Des recherches de reclassement très allégées
Aujourd’hui, lorsqu’un salarié est menacé de licenciement pour motif économique, l'employeur doit examiner toutes les possibilités de reclassement dans l’entreprise. Si cette dernière appartient à un groupe, les recherches doivent être étendues aux sociétés du groupe lorsque la permutation du personnel est possible. Les recherches de l'employeur doivent être loyales, sérieuses et individualisées.
Demain, l'employeur n’aurait plus qu’à créer une sorte de « bourse à l'emploi », en publiant sur l’intranet de l’entreprise tous les emplois vacants. À charge ensuite pour les salariés concernés de sélectionner les postes compatibles avec leurs compétences. Cette simple formalité suffirait à instituer en faveur des employeurs une présomption de bonne conduite. En cas de litige, ils seraient réputés avoir satisfait à leur obligation de recherche de reclassement.

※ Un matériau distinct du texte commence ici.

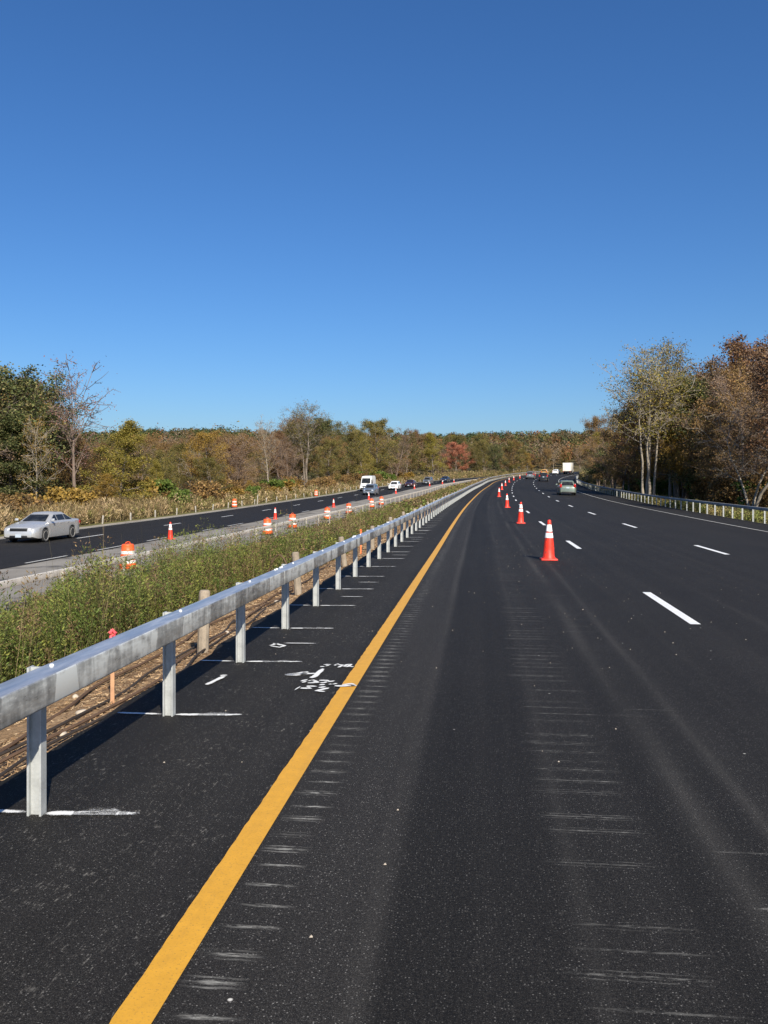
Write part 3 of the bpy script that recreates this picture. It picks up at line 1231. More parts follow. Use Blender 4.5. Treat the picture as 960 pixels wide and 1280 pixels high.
M['weed'] = attrmat('weed_leaves', .18, .6)
GREEN = [(.045, .065, .020), (.075, .095, .026), (.09, .125, .028), (.13, .16, .034), (.19, .195, .044), (.13, .14, .035), (.19, .13, .06), (.13, .085, .045)]
OLIVE = [(.10, .115, .036), (.17, .16, .05), (.24, .195, .08), (.28, .21, .10)]
DRY = [(.42, .30, .16), (.34, .24, .12), (.26, .20, .09), (.50, .37, .21)]
weeds('weeds', 'tall green weeds crowding behind the near stretch of the new guardrail', 3, 17, -6.2, -2.75, 4000, 210, .034, .62, 1.30, GREEN, .3, 11, wf=.75, up=.8)
weeds('weeds', 'green and olive weeds along the middle of the median', 16, 42, -6.0, -2.5, 2800, 100, .060, .42, 1.08, GREEN + OLIVE[1:], .35, 12, .9, wf=.7, up=.8)
weeds('weeds', 'olive weeds narrowing away down the far median', 41, 125, -6.6, -2.4, 2700, 38, .14, .45, 1.0, OLIVE + GREEN[2:], .45, 13)
weeds('weeds', 'brown and green weeds where the median runs out', 124, 250, -8.6, -2.4, 1600, 22, .28, .4, .9, OLIVE + DRY[1:3], .4, 14)
weeds('dry_grass', 'tan dry grass along the weathered guardrail in the median', 12, 120, -9.3, -6.4, 2300, 26, .12, .18, .5, DRY + OLIVE[2:], .2, 15)
weeds('weeds', 'low yellow weeds and grass behind the right guardrail', 24, 110, 15.9, 20.5, 3000, 34, .13, .25, .75,
      [(.20, .20, .055), (.15, .17, .045), (.26, .22, .08), (.23, .16, .07)], .1, 16)
weeds('weeds', 'low brush at the foot of the left wood', 40, 260, -31, -26.6, 3600, 36, .22, .5, 1.7, DRY[1:] + OLIVE[1:], .3, 17, wf=.7, up=1.0)
weeds('weeds', 'rough brush on the inside of the far bend', 175, 340, 15.8, 27, 2600, 30, .32, .6, 2.2, OLIVE + DRY[1:3], .3, 19)
weeds('weeds', 'rough brush outside the far bend below the wood', 255, 469, -42, -26.5, 3600, 26, .36, .6, 2.6, OLIVE + DRY[1:3], .3, 20)
weeds('reeds', 'tan reeds standing at the foot of the left wood', 30, 75, -33, -26.9, 3300, 40, .34, .6, 1.75, DRY + [(.20, .14, .07), (.15, .13, .05)], .3, 18, wf=.22, up=1.5)


# ------------------------------------------------------------------ trees
def polyline_tubes(lines):
    """lines: list of (pts (k,3), radii (k), sides) -> verts, quads"""
    V, Q = [], []
    base = 0
    for pts, rad, n in lines:
        kk = len(pts)
        d = np.empty_like(pts)
        d[1:-1] = pts[2:] - pts[:-2]
        d[0] = pts[1] - pts[0]
        d[-1] = pts[-1] - pts[-2]
        d = unit(d)
        ref = np.where(np.abs(d[:, 2:3]) > .9, np.array([[1., 0, 0]]), np.array([[0, 0, 1.]]))
        a = unit(np.cross(d, ref))
        b = np.cross(d, a)
        th = np.arange(n) * 2 * np.pi / n
        ring = pts[:, None] + rad[:, None, None] * (np.cos(th)[None, :, None] * a[:, None] + np.sin(th)[None, :, None] * b[:, None])
        V.append(ring.reshape(-1, 3))
        i = base + np.arange(kk * n).reshape(kk, n)
        j = np.roll(i, -1, 1)
        Q.append(np.stack([i[:-1], j[:-1], j[1:], i[1:]], -1).reshape(-1, 4))
        base += kk * n
    return np.concatenate(V), np.concatenate(Q)


def make_tree(name, seed, bark, leaf, H=10.0, r0=.13, cb=.3, spread=.3, nb=22, shape='oval', elev=(10, 55), trunks=1, tlean=.12,
              n2=6, n3=5, leaves=13600, lsize=0.122, clump=.22, crook=.03, twig=.016, droop=0.0, tsep=.12):
    g = np.random.default_rng(seed)
    lines, tips, wts = [], [], []
    for tk in range(trunks):
        az0 = g.uniform(0, 6.28)
        ln_ = tlean * g.uniform(.5, 1) if trunks > 1 else tlean * g.random()
        hh = H * (1 if tk == 0 else g.uniform(.78, .97))
        kk = 10
        t = np.linspace(0, 1, kk)
        p = np.zeros((kk, 3))
        jx = np.cumsum(g.normal(0, crook, kk)) * hh * .25
        jy = np.cumsum(g.normal(0, crook, kk)) * hh * .25
        p[:, 0] = np.cos(az0) * ln_ * hh * t ** 1.3 + jx + np.cos(az0) * tsep * (trunks > 1)
        p[:, 1] = np.sin(az0) * ln_ * hh * t ** 1.3 + jy + np.sin(az0) * tsep * (trunks > 1)
        p[:, 2] = hh * .96 * t
        p[0, 2] = -.3
        rr = r0 * (1 - .88 * t) * (1 if tk == 0 else .8)
        rr[0] *= 1.35
        lines.append((p, rr, 6))
        nbt = max(6, int(nb / trunks ** .6))
        for i in range(nbt):
            tt = cb + (.98 - cb) * ((i + g.random()) / nbt)
            q = np.array([np.interp(tt, t, p[:, a]) for a in range(3)])
            u_ = (tt - cb) / (1 - cb)
            f = {'oval': math.sin(math.pi * min(1, .18 + .80 * u_)) ** .8 + .12, 'cone': 1.08 - .95 * u_, 'vase': .55 + .6 * u_ - .75 * max(0, u_ - .7),
                 'round': math.sqrt(max(.05, 1 - (1.9 * u_ - .95) ** 2))}[shape]
            L = spread * H * f * g.uniform(.75, 1.15)
            az = i * 2.399 + g.normal(0, .5)
            e0 = R(elev[0] + (elev[1] - elev[0]) * u_ + g.normal(0, 8))
            k1 = 6
            tb = np.linspace(0, 1, k1)
            dirh = np.array([math.cos(az), math.sin(az), 0])
            pb = q + dirh * (L * math.cos(e0) * tb)[:, None]
            pb[:, 2] += L * (math.sin(e0) * tb + (.16 - droop) * tb ** 2)
            pb += np.cumsum(g.normal(0, .02 * L, (k1, 3)), 0) * (tb > 0)[:, None]
            rb = max(.012, np.interp(tt, t, rr) * .5) * (1 - .75 * tb)
            lines.append((pb, np.maximum(rb, twig * .8), 4))
            for j in range(n2):
                tj = .22 + .78 * (j + g.random()) / n2
                q2 = np.array([np.interp(tj, tb, pb[:, a]) for a in range(3)])
                L2 = L * .45 * (1.15 - .6 * tj) * g.uniform(.7, 1.2)
                d2 = unit(dirh * .55 + g.normal(0, .62, 3) + np.array([0, 0, .28 - droop]))
                k2 = 4
                t2 = np.linspace(0, 1, k2)
                p2 = q2 + d2 * (L2 * t2)[:, None] + np.cumsum(g.normal(0, .035 * L2, (k2, 3)), 0) * (t2 > 0)[:, None]
                p2[:, 2] += (.12 - droop) * L2 * t2 ** 2
                lines.append((p2, np.maximum(twig * (1.15 - .6 * t2), .004), 3))
                tips.append(p2[1:])
                wts.append(np.full(k2 - 1, 1.0))
                for m_ in range(n3):
                    tm = .25 + .75 * g.random()
                    q3 = np.array([np.interp(tm, t2, p2[:, a]) for a in range(3)])
                    L3 = L2 * .5 * g.uniform(.5, 1.2)
                    d3 = unit(d2 * .6 + g.normal(0, .6, 3) + np.array([0, 0, .2]))
                    p3 = np.stack([q3, q3 + d3 * L3 * .5 + g.normal(0, .03 * L3, 3), q3 + d3 * L3])
                    lines.append((p3, np.array([twig * .7, twig * .55, twig * .3]), 3))
                    tips.append(p3[1:])
                    wts.append(np.full(2, 1.0))
    V, Q = polyline_tubes(lines)
    nk = H / float(np.percentile(np.concatenate(tips)[:, 2], 99.6))
    V[:, 2] *= nk
    root = empty(name, (0, 0, 0))
    link('trunk', np_mesh('trunk', V, Q, bark, smooth_=True), root)
    if leaves:
        tp = np.concatenate(tips) * (1, 1, nk)
        # some boughs full, others thin
        wgt = np.concatenate(wts) * (.06 + g.random(len(tp)) ** 2.2)
        pick = g.choice(len(tp), leaves, p=wgt / wgt.sum())
        c = tp[pick] + g.normal(0, clump, (leaves, 3)) * (1, 1, .8)
        d = unit(g.normal(0, 1, (leaves, 3)))
        n_ = unit(np.cross(d, g.normal(0, 1, (leaves, 3))))
        ln = lsize * g.uniform(.55, 1.35, leaves)
        LV = leaf_quads(c, d, n_, ln, ln * g.uniform(.5, .9, leaves)).reshape(-1, 3)
        link('crown', np_mesh('crown', LV, np.arange(leaves * 4).reshape(-1, 4), leaf), root)
    root['h'] = H
    return root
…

Des catégories professionnelles sans contrôle
Aujourd’hui, en cas de licenciements collectifs, l'employeur ne peut choisir arbitrairement ceux qui vont perdre leur emploi. Il doit respecter un certain ordre (ancienneté, charges de famille…) au sein des catégories professionnelles concernées par les suppressions d'emploi. Ces catégories regroupent les salariés qui exercent des activités de même nature, supposant une formation professionnelle commune. Par exemple, si des emplois de secrétariat administratif sont supprimés dans une usine, les ouvriers de l'atelier de production ne seront pas concernés par l'application des critères. Le découpage des catégories professionnelles est donc fondamental car il protège les salariés des licenciements « à la tête du client ». Selon la jurisprudence, un découpage non adapté peut entraîner l’annulation d’un plan de sauvegarde de l'emploi (Conseil d’Etat 30 mai 2016, n° 387798).
Demain, les PSE issus d’accords conclus avec les syndicats bénéficieraient d’une présomption de conformité concernant la définition des catégories professionnelles. Conséquence, une absence de contrôle de l’administration et du juge sur ce point essentiel… et donc des possibilités de recours en moins pour les salariés.